RECORDED DATA:
>>

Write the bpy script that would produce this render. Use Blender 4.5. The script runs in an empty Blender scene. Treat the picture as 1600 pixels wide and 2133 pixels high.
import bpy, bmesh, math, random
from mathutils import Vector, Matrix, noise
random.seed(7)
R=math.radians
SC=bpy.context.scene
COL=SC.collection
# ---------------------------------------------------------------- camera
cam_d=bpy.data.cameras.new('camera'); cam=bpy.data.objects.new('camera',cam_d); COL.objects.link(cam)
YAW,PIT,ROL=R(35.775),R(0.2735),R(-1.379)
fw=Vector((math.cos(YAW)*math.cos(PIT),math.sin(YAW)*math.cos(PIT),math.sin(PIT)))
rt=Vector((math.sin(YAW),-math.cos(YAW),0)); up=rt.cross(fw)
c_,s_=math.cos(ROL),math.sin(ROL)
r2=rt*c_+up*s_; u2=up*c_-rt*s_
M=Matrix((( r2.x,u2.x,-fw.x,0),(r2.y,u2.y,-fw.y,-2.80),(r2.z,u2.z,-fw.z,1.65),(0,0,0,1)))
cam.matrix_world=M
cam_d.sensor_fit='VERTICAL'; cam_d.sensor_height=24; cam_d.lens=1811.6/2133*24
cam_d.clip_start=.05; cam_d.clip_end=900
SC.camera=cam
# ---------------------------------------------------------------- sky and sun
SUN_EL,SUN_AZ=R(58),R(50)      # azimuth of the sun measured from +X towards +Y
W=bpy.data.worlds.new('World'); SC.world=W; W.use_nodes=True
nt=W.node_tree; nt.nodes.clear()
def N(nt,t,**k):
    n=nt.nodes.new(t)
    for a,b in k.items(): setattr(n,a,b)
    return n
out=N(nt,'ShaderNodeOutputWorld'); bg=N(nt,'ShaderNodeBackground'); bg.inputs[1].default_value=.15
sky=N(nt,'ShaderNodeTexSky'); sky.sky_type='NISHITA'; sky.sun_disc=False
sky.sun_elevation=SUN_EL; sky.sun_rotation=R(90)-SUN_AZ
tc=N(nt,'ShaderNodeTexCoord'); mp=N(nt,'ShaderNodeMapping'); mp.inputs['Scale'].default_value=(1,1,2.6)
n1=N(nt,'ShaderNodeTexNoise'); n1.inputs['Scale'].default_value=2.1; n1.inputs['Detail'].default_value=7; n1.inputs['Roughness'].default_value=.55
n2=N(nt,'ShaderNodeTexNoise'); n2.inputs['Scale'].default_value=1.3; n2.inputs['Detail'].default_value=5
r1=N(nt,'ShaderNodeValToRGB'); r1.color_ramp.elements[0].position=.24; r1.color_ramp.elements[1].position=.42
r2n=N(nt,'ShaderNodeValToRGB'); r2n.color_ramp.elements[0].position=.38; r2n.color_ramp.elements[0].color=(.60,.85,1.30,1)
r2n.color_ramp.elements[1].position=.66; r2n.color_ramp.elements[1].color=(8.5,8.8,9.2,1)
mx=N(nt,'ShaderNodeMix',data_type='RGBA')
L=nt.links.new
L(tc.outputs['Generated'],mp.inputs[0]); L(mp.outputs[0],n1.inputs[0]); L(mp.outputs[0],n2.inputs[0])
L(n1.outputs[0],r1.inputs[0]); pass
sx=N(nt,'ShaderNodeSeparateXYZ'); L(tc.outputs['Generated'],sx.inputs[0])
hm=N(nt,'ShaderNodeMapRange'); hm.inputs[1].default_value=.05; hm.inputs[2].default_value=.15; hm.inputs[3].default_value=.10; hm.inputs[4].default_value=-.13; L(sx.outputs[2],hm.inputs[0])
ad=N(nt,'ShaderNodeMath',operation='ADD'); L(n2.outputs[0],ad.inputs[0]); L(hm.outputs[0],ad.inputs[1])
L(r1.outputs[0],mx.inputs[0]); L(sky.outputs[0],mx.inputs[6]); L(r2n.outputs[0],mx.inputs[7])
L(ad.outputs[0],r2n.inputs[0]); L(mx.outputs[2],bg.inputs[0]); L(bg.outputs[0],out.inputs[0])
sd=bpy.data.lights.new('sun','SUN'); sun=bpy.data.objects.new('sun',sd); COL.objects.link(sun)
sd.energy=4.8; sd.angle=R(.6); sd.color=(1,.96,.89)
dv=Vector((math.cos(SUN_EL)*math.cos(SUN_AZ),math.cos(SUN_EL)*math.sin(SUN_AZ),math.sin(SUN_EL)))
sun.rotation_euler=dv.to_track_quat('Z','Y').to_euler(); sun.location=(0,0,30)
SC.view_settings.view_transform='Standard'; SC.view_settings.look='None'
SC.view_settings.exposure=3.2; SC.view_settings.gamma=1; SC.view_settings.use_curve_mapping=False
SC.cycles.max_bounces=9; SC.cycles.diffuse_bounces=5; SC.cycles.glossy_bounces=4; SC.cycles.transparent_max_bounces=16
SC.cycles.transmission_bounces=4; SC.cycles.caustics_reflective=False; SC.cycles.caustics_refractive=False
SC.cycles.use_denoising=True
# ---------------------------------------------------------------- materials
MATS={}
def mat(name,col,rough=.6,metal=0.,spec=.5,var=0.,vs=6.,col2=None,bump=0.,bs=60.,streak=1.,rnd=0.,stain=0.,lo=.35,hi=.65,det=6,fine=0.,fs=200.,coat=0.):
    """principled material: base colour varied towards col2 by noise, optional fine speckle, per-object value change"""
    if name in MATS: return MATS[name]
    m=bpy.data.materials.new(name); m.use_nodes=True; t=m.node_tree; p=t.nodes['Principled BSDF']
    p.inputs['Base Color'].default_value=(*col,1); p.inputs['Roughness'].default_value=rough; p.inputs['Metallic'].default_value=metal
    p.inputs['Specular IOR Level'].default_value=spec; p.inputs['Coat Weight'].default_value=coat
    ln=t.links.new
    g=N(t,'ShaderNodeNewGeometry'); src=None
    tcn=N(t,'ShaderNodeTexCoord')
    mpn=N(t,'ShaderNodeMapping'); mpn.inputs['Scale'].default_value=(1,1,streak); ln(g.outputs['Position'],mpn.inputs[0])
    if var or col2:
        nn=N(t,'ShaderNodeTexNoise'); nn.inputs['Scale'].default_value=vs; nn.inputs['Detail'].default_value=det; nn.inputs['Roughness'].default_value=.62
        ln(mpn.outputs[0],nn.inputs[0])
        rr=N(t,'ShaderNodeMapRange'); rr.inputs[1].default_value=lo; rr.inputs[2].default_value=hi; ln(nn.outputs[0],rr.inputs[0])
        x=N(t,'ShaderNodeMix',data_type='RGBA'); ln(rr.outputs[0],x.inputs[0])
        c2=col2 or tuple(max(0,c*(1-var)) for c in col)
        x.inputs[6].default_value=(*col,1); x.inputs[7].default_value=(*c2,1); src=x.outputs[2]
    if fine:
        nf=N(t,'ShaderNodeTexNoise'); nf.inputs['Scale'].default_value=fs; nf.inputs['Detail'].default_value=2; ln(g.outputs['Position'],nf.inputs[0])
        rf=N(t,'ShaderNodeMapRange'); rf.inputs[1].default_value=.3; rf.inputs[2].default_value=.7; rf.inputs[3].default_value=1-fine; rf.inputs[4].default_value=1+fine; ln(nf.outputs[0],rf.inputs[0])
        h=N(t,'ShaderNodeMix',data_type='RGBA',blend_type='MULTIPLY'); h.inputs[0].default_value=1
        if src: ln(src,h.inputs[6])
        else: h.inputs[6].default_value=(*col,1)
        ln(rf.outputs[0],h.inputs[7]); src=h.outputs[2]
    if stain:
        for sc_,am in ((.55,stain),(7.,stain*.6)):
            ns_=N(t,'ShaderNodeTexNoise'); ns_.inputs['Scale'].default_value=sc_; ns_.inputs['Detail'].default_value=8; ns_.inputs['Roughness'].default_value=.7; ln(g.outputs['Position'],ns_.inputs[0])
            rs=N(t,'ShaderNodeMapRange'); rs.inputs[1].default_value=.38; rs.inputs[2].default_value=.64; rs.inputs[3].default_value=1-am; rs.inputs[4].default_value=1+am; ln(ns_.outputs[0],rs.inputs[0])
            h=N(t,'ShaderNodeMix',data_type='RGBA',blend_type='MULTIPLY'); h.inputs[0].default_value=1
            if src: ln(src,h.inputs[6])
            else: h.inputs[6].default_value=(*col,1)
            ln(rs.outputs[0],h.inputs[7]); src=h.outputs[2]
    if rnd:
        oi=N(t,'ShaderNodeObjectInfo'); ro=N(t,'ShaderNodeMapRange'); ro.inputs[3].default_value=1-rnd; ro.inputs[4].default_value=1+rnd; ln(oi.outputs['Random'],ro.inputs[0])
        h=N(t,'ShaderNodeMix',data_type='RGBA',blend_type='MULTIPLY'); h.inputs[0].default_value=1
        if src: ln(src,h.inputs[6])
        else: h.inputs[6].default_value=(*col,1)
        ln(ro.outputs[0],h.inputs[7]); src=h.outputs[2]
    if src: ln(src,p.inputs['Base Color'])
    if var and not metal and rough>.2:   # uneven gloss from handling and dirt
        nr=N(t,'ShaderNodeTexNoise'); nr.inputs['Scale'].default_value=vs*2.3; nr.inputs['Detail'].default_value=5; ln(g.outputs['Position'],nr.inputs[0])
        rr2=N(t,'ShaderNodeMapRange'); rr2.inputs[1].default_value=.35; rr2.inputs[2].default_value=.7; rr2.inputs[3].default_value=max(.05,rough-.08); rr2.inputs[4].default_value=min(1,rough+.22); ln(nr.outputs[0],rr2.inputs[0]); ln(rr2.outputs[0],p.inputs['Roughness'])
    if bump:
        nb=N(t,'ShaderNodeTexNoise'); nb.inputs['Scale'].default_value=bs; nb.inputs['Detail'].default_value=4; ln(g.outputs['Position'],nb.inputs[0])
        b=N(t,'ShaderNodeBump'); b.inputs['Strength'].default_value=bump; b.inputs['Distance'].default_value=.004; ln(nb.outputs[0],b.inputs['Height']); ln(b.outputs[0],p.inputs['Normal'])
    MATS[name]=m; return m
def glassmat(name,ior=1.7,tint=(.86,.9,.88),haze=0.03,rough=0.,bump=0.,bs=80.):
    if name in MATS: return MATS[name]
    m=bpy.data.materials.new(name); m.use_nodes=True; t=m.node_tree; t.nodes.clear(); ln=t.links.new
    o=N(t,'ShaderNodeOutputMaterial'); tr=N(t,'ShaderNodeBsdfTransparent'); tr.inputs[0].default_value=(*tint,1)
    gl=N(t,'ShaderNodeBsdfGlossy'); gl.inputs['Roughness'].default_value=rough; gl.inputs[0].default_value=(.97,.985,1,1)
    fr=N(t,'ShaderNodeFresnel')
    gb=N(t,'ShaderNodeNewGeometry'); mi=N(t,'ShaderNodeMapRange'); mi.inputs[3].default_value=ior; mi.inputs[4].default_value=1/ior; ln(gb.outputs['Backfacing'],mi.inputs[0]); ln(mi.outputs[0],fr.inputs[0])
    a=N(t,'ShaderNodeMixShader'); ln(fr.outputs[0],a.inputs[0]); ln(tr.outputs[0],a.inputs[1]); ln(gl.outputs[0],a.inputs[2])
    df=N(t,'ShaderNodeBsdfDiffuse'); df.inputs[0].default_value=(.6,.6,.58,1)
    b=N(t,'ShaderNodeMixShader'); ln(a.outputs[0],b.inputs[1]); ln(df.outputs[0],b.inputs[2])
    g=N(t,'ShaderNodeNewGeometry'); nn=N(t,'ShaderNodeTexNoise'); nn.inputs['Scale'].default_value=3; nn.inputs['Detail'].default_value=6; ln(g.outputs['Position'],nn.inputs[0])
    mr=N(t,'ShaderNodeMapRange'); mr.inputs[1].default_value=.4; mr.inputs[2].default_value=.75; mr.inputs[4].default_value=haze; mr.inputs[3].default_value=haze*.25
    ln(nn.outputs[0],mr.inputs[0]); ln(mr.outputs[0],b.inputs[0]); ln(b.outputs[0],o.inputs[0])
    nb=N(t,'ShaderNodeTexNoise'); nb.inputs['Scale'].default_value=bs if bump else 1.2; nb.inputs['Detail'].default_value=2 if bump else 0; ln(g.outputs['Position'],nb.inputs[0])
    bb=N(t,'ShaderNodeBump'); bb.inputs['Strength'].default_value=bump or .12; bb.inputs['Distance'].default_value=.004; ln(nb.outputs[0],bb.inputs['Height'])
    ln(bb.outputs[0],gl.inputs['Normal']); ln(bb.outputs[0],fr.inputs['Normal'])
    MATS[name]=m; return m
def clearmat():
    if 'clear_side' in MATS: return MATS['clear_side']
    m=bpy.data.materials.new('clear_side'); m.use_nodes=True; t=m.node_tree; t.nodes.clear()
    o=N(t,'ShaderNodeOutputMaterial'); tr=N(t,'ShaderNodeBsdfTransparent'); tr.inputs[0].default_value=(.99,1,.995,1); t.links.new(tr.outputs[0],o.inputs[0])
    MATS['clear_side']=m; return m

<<

TASK DIRECTIONS: Read the data above and count the lines that include "scene". Answer only with the count.

RESULT BELOW: 2